★★★ 1967年(2) ★★★
♪青い影
軽くスキップしながら踊っていたら 車輪をひっかけカートが部屋の隅まで飛んで行った
船酔いみたいに気分が悪いのに見ている者はもっとやれと言う
部屋の中は一段と騒がしく天井が飛んでしまうかと思うほどだ 酒をもう一杯注文したら、ウエイターは盆ごと持って来た
* 粉屋の身の上話が長くなるにつれ 最初は青白かっただけの女の顔からだんだん色が消えて行った
「わけなんてないけど、真実なんて簡単に分かるものなのよ」と女は言う
でも陸を目指す16人の処女の一人に彼女をしないように僕はトランプから抜けた
でも目は確かに開いているんだが、まるで何も見えてない感じだった
*
※ここの情況はdrugを踏まえて捉えるべきと言われています。つまり粉屋(miller) はその筋の人等。
※大学を中退した頃、大手企業に面接に行ったことがある。面接終了後、同じ日に受けに来ていた4,5人と喫茶店に行った。
こういう事には率先してやるリーダーが要る。その時は近大出の愉快な男だった。
もう二度と会うこともないだろうと思いつつも一時間ほど駄弁っていた。その時店内には「青い影」が流れていた。
♪ジョージー・ガール ♪マシュケナダ
♪男が女を愛するとき ♪春がいっぱい
♪パタパタ
'70年代、就活をしていた時期があった。
ある夏の日、行く当てもなく、気がつくと堺東駅で下車していた。駅前のロータリーには午後の陽射しが容赦なく照りつけていた。

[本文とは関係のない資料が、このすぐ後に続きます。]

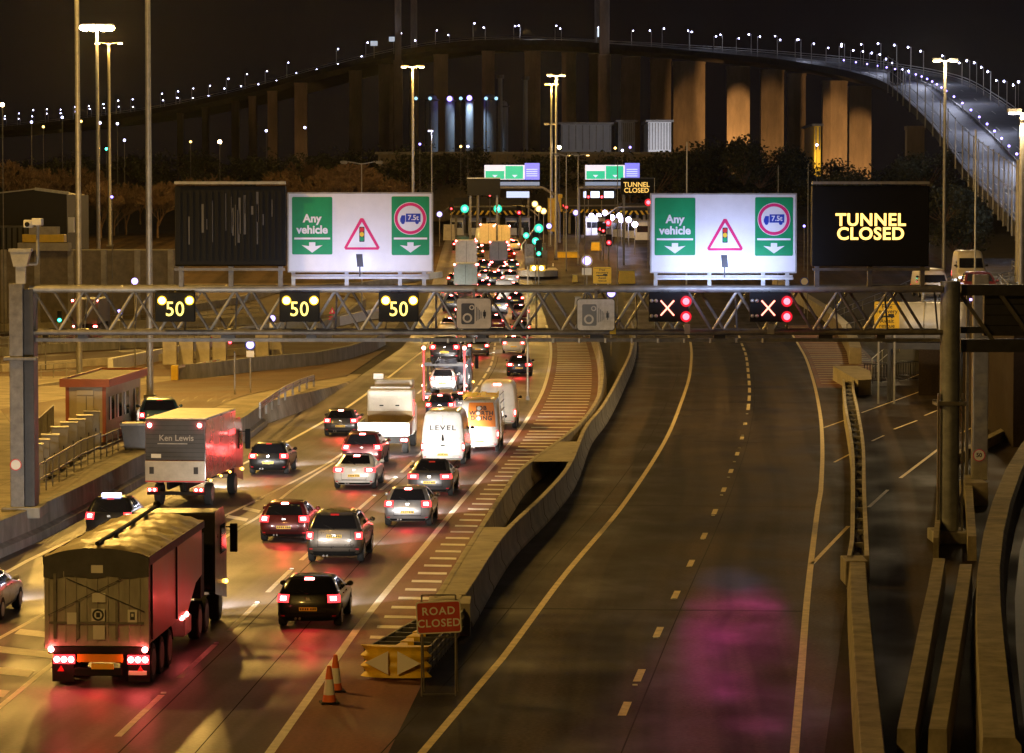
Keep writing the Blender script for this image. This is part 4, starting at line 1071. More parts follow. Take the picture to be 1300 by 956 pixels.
for x, y in ((-.5, .5), (-.2, .4), (.2, .6)): b.cb(x, y + .3, 2.82, .22, .6, .16)
b.build('roof_rack', M['sign_y'], rv)
b = MB()
b.bar((1.10, .2, .75), (1.00, .2, 2.95), .05, .06); b.bar((1.14, 3.6, .75), (1.02, 3.6, 2.95), .05, .06)
for k in range(6): z = .85 + k * .4; b.bar((1.10 - k * .018, .2, z), (1.14 - k * .018, 3.6, z), .04, .05)
b.build('side_frame', M['galv'], rv)
rv, S = car('van', 631, 545, C_CREAM, 'plain cream van with a brake bar lit above its doors, beside the hatched strip', 'van', sc=(1.02, 1, 1.0), brake=True)
b = MB(); S.patch(b, S.rear, -.24, .24, 2.42, 2.50, 4, 1, .02); b.build('high_brake_lamp', M['L_brake'], rv)

# ---------------------------------------------------------------- lorries
def lorry_wheels(r, ys, x, rad=.50, width=.30): wheels(r, ys, x, rad, width, rim=M['galv_d'])
def lamp_cluster(r, x0, x1, z0, z1, y, n=3, m=None):
    b = MB(); b.box(x0, x1, y - .05, y, z0, z1); c = b.build('tail_lamp', M['L_tail'], r)
    for k in range(n):
        a = lerp(x0, x1, (k + .5) / n); q = MB(); q.ball((a, y - .055, (z0 + z1) / 2), min((x1 - x0) / n, z1 - z0) * .42, 10, 6); q.build('bulb', m or M['L_brake'], c, True)
def cab(r, y0, w, colour, z0=.9, h=2.5, length=2.1, sleeper=True):
    b = MB(); b.prism([(y0, z0), (y0 + length, z0 - .35), (y0 + length + .02, z0 + 1.0), (y0 + length - .22, z0 + h - .35), (y0 + length - .7, z0 + h), (y0, z0 + h)], 'x', -w / 2, w / 2)
    c = b.build('cab', colour, r, bevel=.06)
    b = MB(); b.add([(-w / 2 + .12, y0 + length + .012, z0 + 1.05), (w / 2 - .12, y0 + length + .012, z0 + 1.05), (w / 2 - .14, y0 + length - .19, z0 + h - .42), (-w / 2 + .14, y0 + length - .19, z0 + h - .42)], [(0, 1, 2, 3)]); b.build('windscreen', M['glass'], c)
    for sg in (-1, 1):
        b = MB(); x = sg * (w / 2 + .006); b.add([(x, y0 + .9, z0 + 1.0), (x, y0 + length - .1, z0 + 1.0), (x, y0 + length - .3, z0 + 1.85), (x, y0 + .9, z0 + 1.85)], [(0, 1, 2, 3)]); b.build('side_window', M['glass'], c)
        b = MB(); b.cb(sg * (w / 2 + .24), y0 + length - .1, z0 + .95, .22, .12, .85); b.bar((sg * w / 2, y0 + length - .15, z0 + 1.7), (sg * (w / 2 + .24), y0 + length - .1, z0 + 1.7), .05, .05); b.build('mirror', M['black'], r, bevel=.03)
        b = MB(); b.ball((sg * (w / 2 + .02), y0 + length - .25, z0 + .1), .07, 8, 6); b.build('side_marker', M['L_ind'], r)
        b = MB(); b.cb(sg * (w / 2 - .35), y0 + length + .03, z0 - .1, .4, .05, .22); b.build('headlamp', M['L_head'], r)
    lamp('headlamp_beam', 'SPOT', (0, y0 + length + .2, .9), 4000, (1.0, .93, .84), r, .25, 95, .8, (0, y0 + length + 12, -.2))

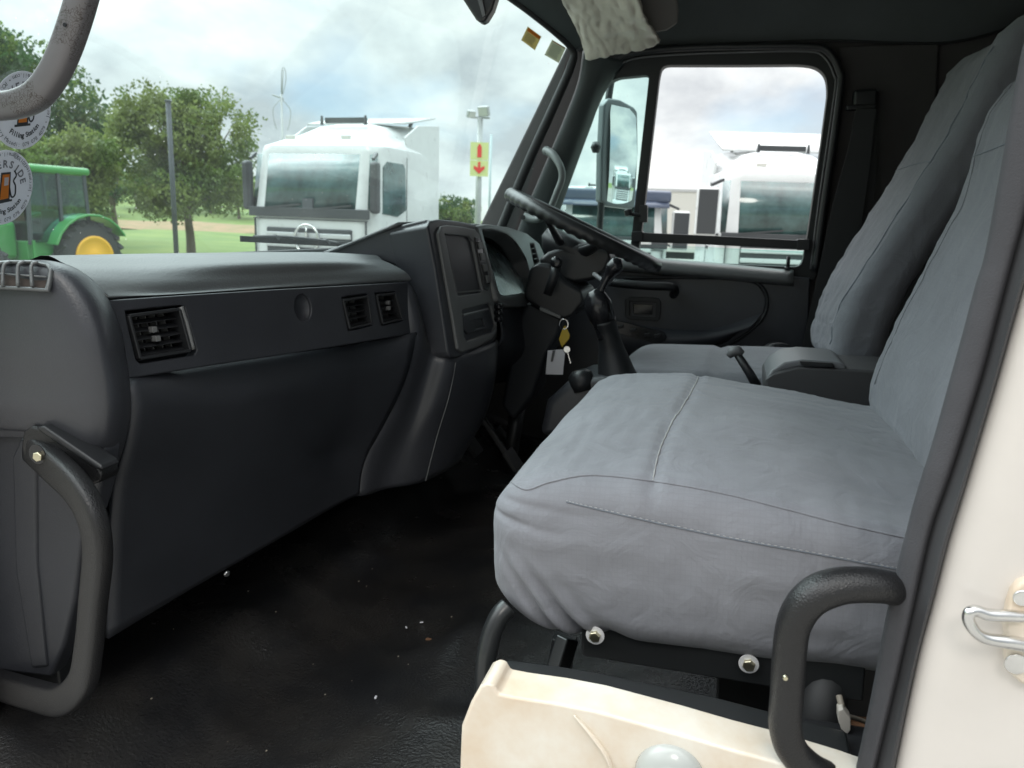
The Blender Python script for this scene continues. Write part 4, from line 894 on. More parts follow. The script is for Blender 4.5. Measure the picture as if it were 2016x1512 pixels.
# striker
stk = T('door_striker', 'bright steel door striker loop bolted to the cream pillar', 'striker', tuple(S(1960, 1240, -.01)))
KP = PX(-.016)
plate('striker_plate', [(1990, 1158), (2004, 1142), (2040, 1130), (2060, 1200), (2050, 1290), (2030, 1350), (2008, 1340), (1984, 1320), (1976, 1290), (1978, 1262), (1975, 1230), (1980, 1190)], KP, .012, CRM2, stk, bevel=.003, out=.006)
lp = gpath([(2010, 1214, -.022), (1975, 1212, -.028), (1945, 1210, -.032), (1922, 1203, -.034), (1909, 1206, -.036), (1907, 1222, -.036), (1922, 1246, -.036), (1945, 1258, -.034), (1985, 1264, -.030), (2030, 1272, -.022)])
m = MB(); m.tube(lp, [.0052, .0052, .005, .0048, .0048, .0048, .0055, .0062], 14); m.build('loop', CHR, stk, smooth=True)
MB().lathe([(0, .007), (.002, .007), (.003, .005)], S(2012, 1176, -.0225), (-1, 0, 0), 20).build('screw', CHR, stk, bevel=.0005); MB().lathe([(0, .009), (.002, .009), (.0025, .006)], S(2000, 1306, -.0225), (-1, 0, 0), 20).build('screw', CHR, stk, bevel=.0005)
# hose and plugs below the seat at the pillar foot
hose = T('rubber_hose', 'thick black hose behind the lower grab handle under the bench seat', 'hose', tuple(S(1625, 1480, .16)))
m = MB(); m.tube(gpath([(1650, 1290, .22), (1628, 1340, .18), (1618, 1400, .16), (1620, 1450, .16), (1650, 1510, .16), (1700, 1560, .18)]), .026, 16); m.build('hose', RUB2, hose, smooth=True)
wr = T('wiring_plugs', 'white wiring plugs hanging in the gap beside the black hose', 'wiring', tuple(S(1650, 1420, .12)))
plate('plug', [(1650, 1400), (1660, 1396), (1675, 1415), (1675, 1438), (1668, 1446), (1656, 1436), (1650, 1418)], PX(.10), .014, mat('plug_plastic', (.50, .47, .42), .5), wr, bevel=.001)
plate('plug', [(1646, 1470), (1664, 1474), (1660, 1500), (1640, 1498), (1642, 1480)], PX(.10), .014, MATS['plug_plastic'], wr, bevel=.001)
m = MB(); m.tube(gpath([(1652, 1370, .12), (1658, 1396, .11), (1664, 1440, .11), (1656, 1478, .11)]), .0035, 8); m.tube(gpath([(1670, 1410, .11), (1690, 1416, .13), (1710, 1424, .14)]), .0025, 8); m.build('cable', mat('cable_grey', (.25, .22, .18), .6), wr, smooth=True)
m = MB(); m.tube(gpath([(1612, 1478, .10), (1620, 1488, .10)]), .003, 8); m.tube(gpath([(1652, 1462, .10), (1656, 1474, .10)]), .002, 8); m.build('red_wire', RED, wr, smooth=True)
m = MB(); m.box(S(1690, 1490, .16)-Vector((0, .02, .05)), S(1640, 1400, .18)); m.build('rusty_bracket', RUST, wr, bevel=.003)

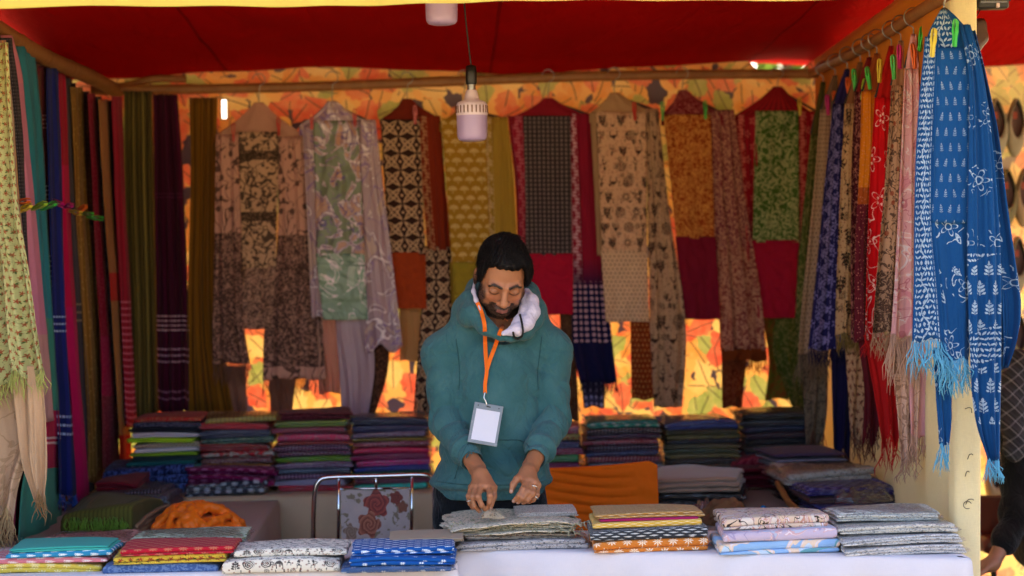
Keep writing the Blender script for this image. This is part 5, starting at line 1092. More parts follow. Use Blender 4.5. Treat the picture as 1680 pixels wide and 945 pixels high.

そうしてロータリー全体を包み込むように、人の思考を奪うほどにミリアム・マケバの「パタパタ」が流れていた。
足は目的もなく南に歩を進めていた。バス停を二つほど通り越すと小さな本屋があった。
何ということなく、しかし、あたかも目的の本を探すがごとく装いながら中に入っていった。
すぐ後から若い女が入ってきた。自分と同じか少し年長に見えた。OLとも若奥さんとも見えた。
女の視線は陳列台に並べられた本の上を追っていて一度も顔を上げようとはしなかった。
一瞬目があった。幾分細めの涼しい目をしている。小学生の頃、姉の同級生に似た眼差しの子がいた。
それ以上、間が持てず仕方なく本屋を出た。女も後から出てきたようだった。しかし後を振り返ることはできなかった。